In the US, Advanced Micro Devices shares rose in extended trading, after posting marginally better-than-expected earnings and revenue for the fourth quarter and expressing confidence in the outlook for 2023. The chip maker earned 69 cents per share. Adjusted fourth-quarter revenue rose 16% to $5.60 billion.

AMD's data centre segment revenue grew 42% to $1.7 billion, offsetting a 51% drop in revenue of the client segment. AMD CEO Lisa Su said she was confident AMD would keep gaining market share this year, adding that the second half of the year would be stronger than the first.

The company forecasts a current quarter revenue of $5.3 billion, plus or minus $300 million. Analysts on average expected revenue of $5.48 billion, according to Refinitiv.

Snap shares tanked as much as 14% in extended trading last night, after the owner of the photo messaging app SnapChat warned that the headwinds the company faced over the past year would persist throughout the current quarter.
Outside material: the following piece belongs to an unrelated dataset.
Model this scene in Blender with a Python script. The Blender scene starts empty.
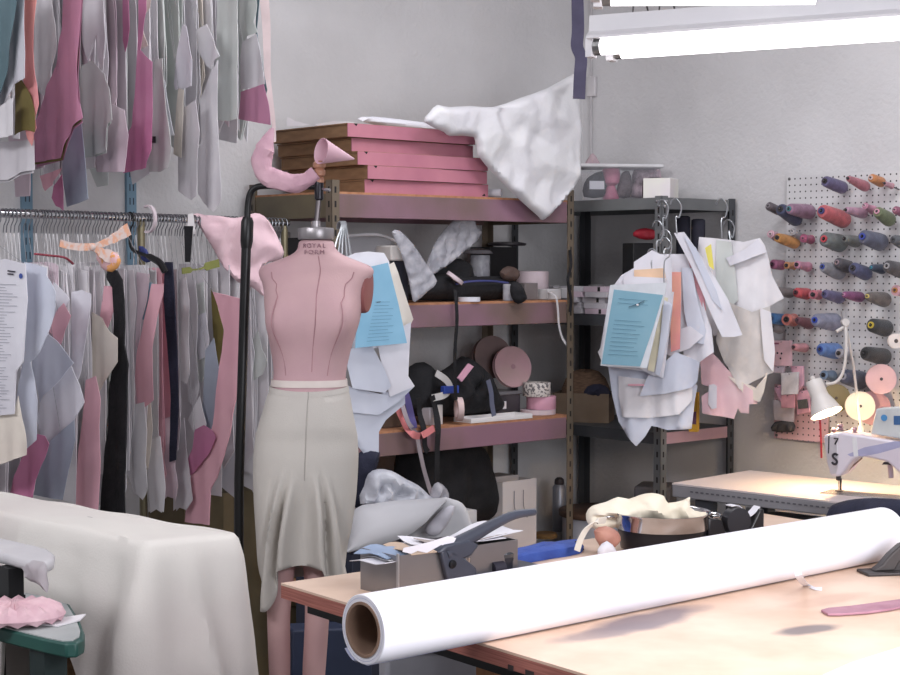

Revenue for the fourth quarter ended December 31 was $1.3 billion, flat from the prior year and in line with analyst expectations.

Snap posted a net loss was $288 million, versus net income of $23 million the previous year. On an adjusted basis, it reported earnings of 14 cents per share, beating Wall Street estimates of 11 cents. In a letter to investors, Snap said it suffered from a weakening economy, and increased competition from other social media platforms, adding that current quarter revenue could decline by as much as 10%.

Tonight, after the US closing bell, Meta Platforms, the parent company of Facebook, is expected to post earnings of $2.26 per share, which would correspond to a 40% decline on Q4 2021. Revenue is likely to decline by 6% to $31.53bn. Meta lost roughly two-thirds of its value last year, leading the group to part with 13% of its workforce.